Driving taxability at the point of sale is critical so that purchasing can then just map the correct materials groups and determine the correct tax rates, cutting down on tax research time. With the help of sales and use tax automation, manufacturers can standardize and automate the AP process and put control back within the tax department, reducing interest and penalty liabilities on audits.

For a multi-billion-dollar manufacturer, a poor sales and use tax audit assessment can mean the difference between paying tens of thousands or hundreds of thousands of dollars in penalties and interest per audit. Sales and use tax automation enables tax teams to make more accurate decisions and can eliminate unfortunate audit cycle penalties, which for larger manufacturers can be in the hundreds of thousands of dollars.

As manufacturers begin to move their technology stack to the cloud, many in response to increased audit frequency and scrutiny, a cloud-based sales and use tax solution will enable tax teams to remove the IT backlog issue, improve jurisdictional-level accuracy and remove the need to manage tax rate and rule change updates, which will always be up to date with the current version of the software.

Aligning Sales Tax Obligations with Your Operations

How can manufacturers navigate the ever evolving and increasingly complex world of sales and use tax? There are several ways to evaluate your current and future approach to sales tax, maintaining compliance the entire way. Here are five considerations for manufactures to ensure sales tax compliance is always at the forefront of the operation.

1. Ensure alignment between IT and tax teams.

Far too often, IT-centric processes miss (or at least misunderstand) key compliance needs and requirements because tax-centric processes fail to consider the practicalities of automation. Both tax and IT must realize that they will need each other for ongoing maintenance and solution expansion initiatives.

2. The need to continually establish and share documentation.

Organizations would be well served to establish and share documentation around their compliance protocols and conduct periodic reviews to ensure best practices. Minimizing audit risk and ensuring company safety needs to be the priority.

3. Recognize the consequences of non-compliance.

There are both tactical and strategic questions at play here, and manufacturers must make thoughtful business decisions around the level of sales and use tax compliance that is sensible for the operation.

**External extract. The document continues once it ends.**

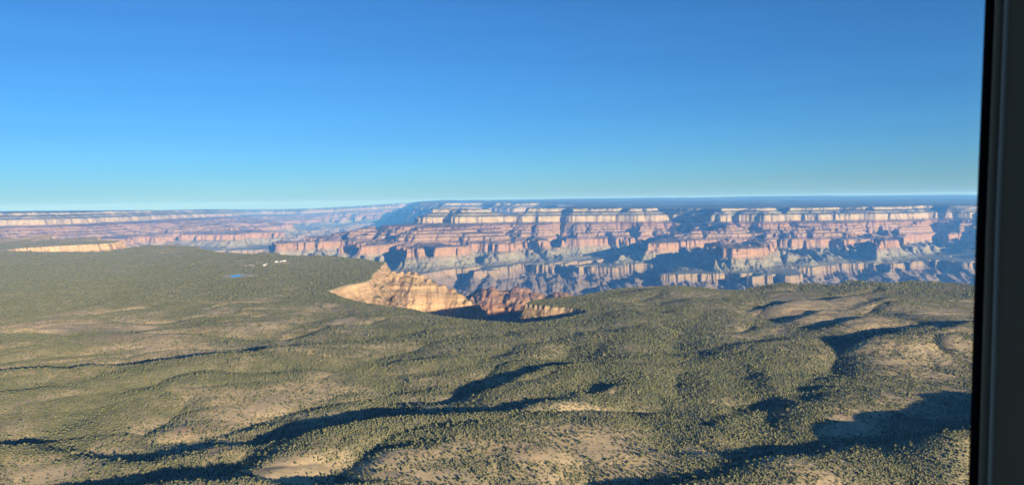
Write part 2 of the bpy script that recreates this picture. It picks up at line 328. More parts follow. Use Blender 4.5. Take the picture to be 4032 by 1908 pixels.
def hills(x, y):
    rf = 1 - 0.6 * sstep(2600, 4600, np.hypot(x, y))
    nz = fbm(x, y, 900.0, 2, 2.2) * 7 * rf + fbm(x, y, 160.0, 2, 8.2) * 2.0 * rf + fbm(x, y, 430.0, 1, 5.5) * 7 * (0.5 + 0.5 * rf) - 2
    ra, rc = rills(x, y)
    rid = np.zeros_like(x); wmax = np.zeros_like(x)
    for line, hh, wf, wb in HILLS:
        xs = [p[0] for p in line]; ys = [p[1] for p in line]
        m = 2.6 * max(wf, wb)
        k = np.nonzero((x > min(xs) - m) & (x < max(xs) + m) & (y > min(ys) - m) & (y < max(ys) + m))
        if len(k[0]) == 0: continue
        X = x[k] + 12 * perlin(x[k] / 110, y[k] / 110); Y = y[k] + 12 * perlin(x[k] / 110 + 50, y[k] / 110)
        best = np.full(X.shape, 1e12); bs = np.zeros(X.shape)
        for i in range(len(line) - 1):
            d2, ex, ey, _ = seg_dist2(X, Y, line[i][0], line[i][1], line[i + 1][0], line[i + 1][1])
            c = d2 < best
            best = np.where(c, d2, best); bs = np.where(c, ex * SX + ey * SY, bs)
        d = np.sqrt(best)
        s = bs / (d + 1e-3)
        ww = np.where(s > 0, wf + (wb - wf) * np.clip(s * 1.4, 0, 1), wf)
        g = np.exp(-best / (ww * ww))
        rid[k] = np.maximum(rid[k], hh * g) + 0.25 * np.minimum(rid[k], hh * g)
        wmax[k] = np.maximum(wmax[k], np.exp(-best / 90.0 ** 2))
    return nz * (1 - 0.8 * wmax) + rid - 1.0 - 8 * drains(x, y) - 7.5 * ra * rf - 2.0 * rc * rf + 1.5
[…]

Increased audit volume is here, and the industry must commit to meeting ever-growing compliance obligations.

4. Regularly review your sales and use tax strategy.

Although a sales and use tax strategy may be in place, continuous evaluation of the effectiveness of the current strategy is critical. Ensuring it is efficiently and accurately maintaining your compliance today with the scalability needed for tomorrow is essential.

5. Use automation and cloud-based solutions.

Automated sales and use tax solutions can ensure precision, while also streamlining reporting capabilities and reducing audit risk. Cloud-based solutions will streamline updates and keep the business moving forward.

Sales tax continues to evolve, and the increasing complexity shows few signs of slowing down. However, that does not mean manufacturers are helpless to improve their situation and become more efficient in sales tax management.

A thorough evaluation of current systems and processes is essential to meeting obligations. As is, modernizing the operation to take advantage of the latest technology and automation capabilities. It is not an easy job, but as with anything, it becomes that much easier when you have the right tools at your disposal.